The notice concerning your client's contributions will not be valid if one or more of the following conditions in subsection 290-170(2) of the ITAA 1997 are satisfied:
(a) the notice is not in respect of the contribution;
(b) the notice includes all or part of an amount covered by a previous notice;
(c) when you gave the notice:
(i) you were not a member of the fund or the holder of the RSA; or
(ii) the trustee or RSA provider no longer holds the contribution; or
(iii) the trustee or RSA provider has begun to pay a superannuation income stream based in whole or part on the contribution;
(d) before you gave the notice:
(i) you had made a contributions splitting application... in relation to the contribution; and
(ii) the trustee or RSA provider had not rejected the application.
Notice requirements not satisfied
Your client was provided with a pre-printed Notice of intent to claim a tax deduction for personal superannuation contributions form, for your client to complete and return to the fund as it was your client's intention to claim a tax deduction for the contributions your client had made to the fund in the 2007-08 income year.
Your client completed, signed and dated the form. On this form your client stated an intention to claim a deduction for the entire amount of the contributions your client made to the fund in this income year.
It was indicated in the information you provided that the notice of intent (the notice) was posted to the fund.
In interviews you held with your client, your client expressed concern over the lack of an acknowledgment of the notice by the fund. In following up your client's concerns, you faxed a copy of the notice to the fund.

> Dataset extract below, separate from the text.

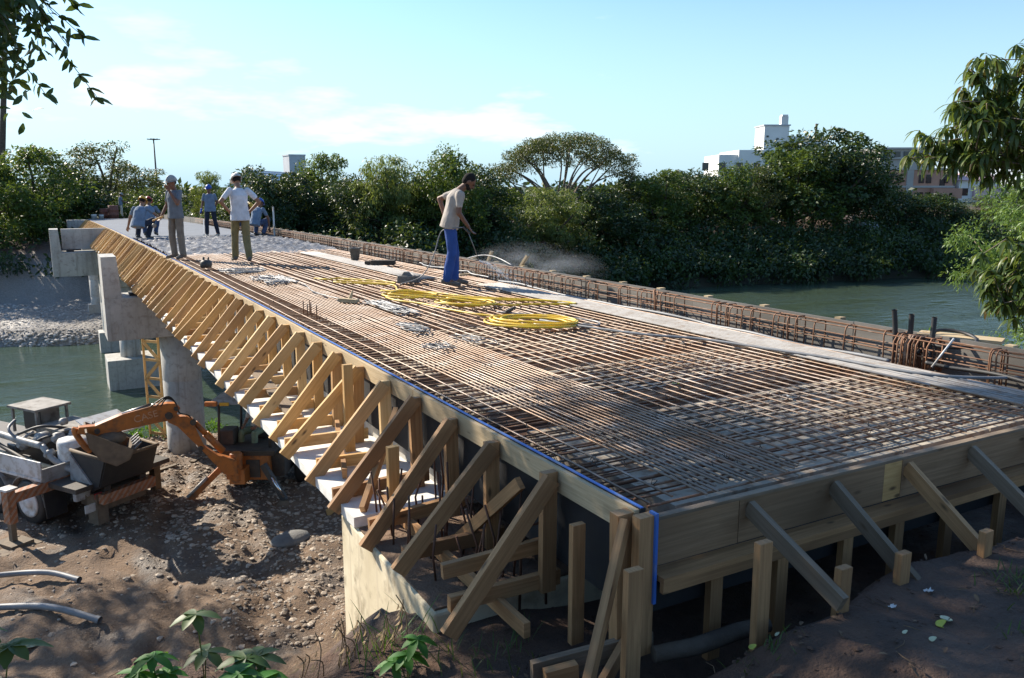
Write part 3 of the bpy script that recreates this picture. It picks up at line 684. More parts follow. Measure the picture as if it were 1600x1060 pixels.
# yellow hose: one continuous run of coils
def coil(cx, cy, rx, ry, turns, seed, z=.02, rot=-.5, drift=.12):
    rr = random.Random(seed); out = []; n = int(turns * 12)
    for i in range(n):
        a = i / 12 * 2 * math.pi + seed; k = 1 + .16 * math.sin(a * .37 + seed) + .05 * math.sin(a * 1.7)
        x, y = rx * k * math.cos(a), ry * k * math.sin(a)
        out.append((cx + x * math.cos(rot) - y * math.sin(rot) + drift * math.sin(i * .05 + seed) * .5, cy + x * math.sin(rot) + y * math.cos(rot), z + .014 * (i / 12) / turns * 3 + .006 * math.sin(a * 2.3)))
    return out
r0 = -.87
Pz = [(3.75, 6.35), (3.4, 6.9), (3.0, 7.3), (2.75, 7.7), (2.5, 8.4), (2.15, 8.7), (1.95, 8.9)]
Pz += coil(2.05, 8.1, .42, .28, 1.6, 1, rot=r0)
Pz += coil(2.45, 6.95, .38, .27, 4.2, 2, rot=r0)
Pz += [(2.8, 6.6), (3.1, 6.5), (3.5, 6.3), (3.75, 6.2), (3.6, 6.6), (3.1, 7.0), (2.7, 7.5), (2.3, 8.1), (1.8, 8.3), (1.72, 7.8), (1.9, 7.3), (1.98, 6.7), (2.1, 6.1), (2.25, 5.7)]
Pz += coil(2.42, 5.12, .50, .30, 6.2, 4, rot=r0)
hose('yellow_hose', Pz, .0135, 'yellow', 'bright yellow hose lying in tangled coils on the rebar mat')
P2 = [(1.55, 11.2), (1.7, 10.9), (1.9, 11.0), (2.2, 10.5), (2.5, 9.9), (2.4, 9.7), (2.1, 10.2), (1.8, 10.6), (1.68, 10.4), (2.0, 10.0), (2.35, 9.6), (2.3, 9.2), (2.2, 8.9), (2.4, 8.7)]
hose('yellow_hose', P2, .0135, 'yellow', 'short yellow hose loop beside the concrete block with the handle')
hose('grey_cable', [(2.75, 4.95), (2.95, 4.6), (3.1, 4.85), (2.9, 5.4), (2.6, 5.8), (2.45, 6.1)], .010, 'wire', 'pale grey cable end looping out of the large yellow coil', 'cable')
b = MB(); b.limb((2.52, 5.95, 5.42), (2.60, 5.90, 5.47), .028, .02); tag(b.build('hose_coupling', M['darkmetal']), 'dark plug fitting on the cable between the yellow coils', 'coupling')
# tangled tie wire
def tangle(name, cx, cy, rx, ry, n, seed, lab, r=.0055):
    rr = random.Random(seed); b = MB()
    for s_ in range(n):
        p = [(cx + rr.uniform(-rx, rx), cy + rr.uniform(-ry, ry), rr.uniform(0, .03)) for _ in range(5)]
        pts = smooth([(a_, b_, zd(b_) + .005 + c_) for a_, b_, c_ in p], 5); b.tube(pts, r, 5)
    for s_ in range(n // 3):
        x, y, q = cx + rr.uniform(-rx, rx), cy + rr.uniform(-ry, ry), rr.uniform(.06, .13)
        b.tube([(x + q * math.cos(a), y + q * math.sin(a), zd(y) + .012 + .008 * math.sin(a * 2 + s_)) for a in [k_ * .5 for k_ in range(24)]], r, 5)
    return tag(b.build(name, M['wire']), lab, 'wire')
tangle('tangled_wire', 1.42, 7.2, .16, .75, 16, 1, 'tangle of grey tie wire left of the yellow hose coils')
tangle('tangled_wire', 1.05, 5.5, .14, .35, 8, 2, 'small tangle of grey wire nearest the left deck edge')
tangle('tangled_wire', .85, 4.35, .13, .2, 5, 3, 'loose ring of dark wire lying on the close-set bars', .004)
tangle('tangled_wire', 1.3, 4.6, .2, .25, 4, 6, 'sparse dark wire scraps just right of the wire ring', .0035)
tangle('tangled_wire', .9, 11.4, .3, .8, 14, 4, 'grey wire tangle between the helmeted man in white and the block', .007)
tangle('tangled_wire', .75, 13.3, .4, .5, 9, 5, 'grey wire heap at the feet of the man in the white shirt', .008)
hose('grey_cable', [(1.0, 12.2), (1.15, 10.6), (1.0, 9.4), (1.05, 8.5), (1.25, 8.0)], .008, 'wire', 'single pale cable running back from the wire tangle', 'cable')
b = MB(); b.board((1.05, 8.2, 5.40), (1.22, 7.95, 5.40), .05, .10); b.limb((1.16, 8.1, 5.41), (1.20, 8.1, 5.52), .03, .012); tag(b.build('wood_float', M['woodpale']), 'small pale wooden block with a peg handle on the bars', 'tool')

# bucket, block, float box, round jug
def place(name, c, label, cat, rz=0): return empty(name, c, rz, label, cat)
bk = place('bucket', (3.42, 14.5, zd(14.5) + .02), 'grey concrete-crusted bucket standing on the bar bundle', 'bucket')
b = MB(); b.lathe((0, 0, 0), [(.085, .0), (.12, .25), (.135, .25), (.135, .275), (.118, .275), (.08, .03)], 20); b.build('pail', MAT('dusty_pail', (.22, .21, .19), (.14, .13, .12), .9, 8), bk)
b = MB(); b.tube([(.12 * math.cos(a), .02, .26 + .09 * math.sin(a)) for a in [math.pi * q / 8 for q in range(9)]], .005, 5); b.build('handle', M['darkmetal'], bk)
b = MB(); b.cbox((0, 0, .05), (.5, .22, .10)); b.cbox((-.28, .02, .045), (.2, .16, .07)); o = b.build('concrete_block', M['bark'], None, .012); o.location = (3.55, 13.1, zd(13.1) + .015); o.rotation_euler = (0, 0, -.5); tag(o, 'flat dark concrete block just in front of the bucket', 'block')
M['dustybox'] = MAT('cement_dusted', (.20, .19, .17), (.13, .12, .105), .9, 6, bmp=.4)
cb = place('generator_box', (2.78, 9.85, zd(9.85) + .01), 'squat cement-dusted box with a lump handle beside the yellow hose', 'box', -.5)
b = MB(); b.hexa([(-.19, -.12, 0), (.19, -.12, 0), (.19, .12, 0), (-.19, .12, 0), (-.18, -.11, .12), (.18, -.11, .12), (.18, .11, .12), (-.18, .11, .12)]); b.build('case', M['dustybox'], cb, .015)
b = MB(); b.hexa([(-.12, -.07, .12), (.05, -.07, .12), (.05, .07, .12), (-.12, .07, .12), (-.08, -.05, .18), (.0, -.05, .18), (.0, .05, .18), (-.08, .05, .18)]); b.build('handle', M['dustybox'], cb, .01)
b = MB(); b.tube([(.05, -.06, .15), (.12, -.12, .13), (.17, -.135, .06), (.2, -.2, .01)], .006, 5); b.build('cable', M['wire'], cb)
jg = place('plastic_jug', (.24, 14.3, zd(14.3) + .01), 'round dark grey jug with two lugs behind the standing man in grey', 'jug')
b = MB(); b.lathe((0, 0, 0), [(.02, 0), (.10, .01), (.12, .06), (.115, .12), (.07, .16), (.06, .165)], 18); b.build('body', M['darkmetal'], jg)
b = MB(); b.limb((-.04, 0, .15), (-.04, 0, .21), .022, .02); b.limb((.05, 0, .15), (.05, 0, .2), .02, .018); b.build('lug', M['darkmetal'], jg)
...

In a letter dated a number of days later, the fund advised your client that they were unable to process your client's claim for the 2007-08 financial year as the notice was only acceptable to them until 7 July 2009.
From the information you provided on behalf of your client, it would appear that the requirements in relation to a notice of intent to deduct contributions specified in paragraphs 290-170(1)(a) and (b) of the ITAA 1997 were satisfied by your client.
However, the fact that the fund has refused to acknowledge your client's notice means that the requirement in paragraph 290-170(1)(c) of the ITAA 1997 has not been met by your client.
The requirements of subsection 290-150(2) of the ITAA 1997
As the notice of intent to deduct conditions have not been satisfied, your client is not eligible to claim a deduction for the personal superannuation contributions made in the 2007-08 income year.
A deduction for your client's personal contributions was allowed under self-assessment when your client's notice of assessment for the 2007-08 income year was issued.
However, subsection 290-150(2) of the ITAA 1997 provides that the conditions in section 290-170 of the ITAA 1997 must be satisfied before your client can claim a deduction for the contributions your client made in that income year. As your client has not satisfied all the conditions in section 290-170, your client is precluded from claiming a deduction for these contributions under section 290-150 of the ITAA 1997.
Discretion
Section 290-170 of the ITAA 1997 does not give the Commissioner the power to exercise a discretion to allow a deduction where any of the requirements of this provision have not been satisfied, regardless of the reasons those requirements were not met, or the extent to which those reasons were beyond the taxpayer's control.
The Commissioner also does not have the power to exercise a discretion to grant an extension of time for a person to lodge a notice of intent under section 290-170 of the ITAA 1997.
Conclusion
Therefore, the personal contributions your client made during the 2007-08 income year are not deductible under section 290-150 of the ITAA 1997.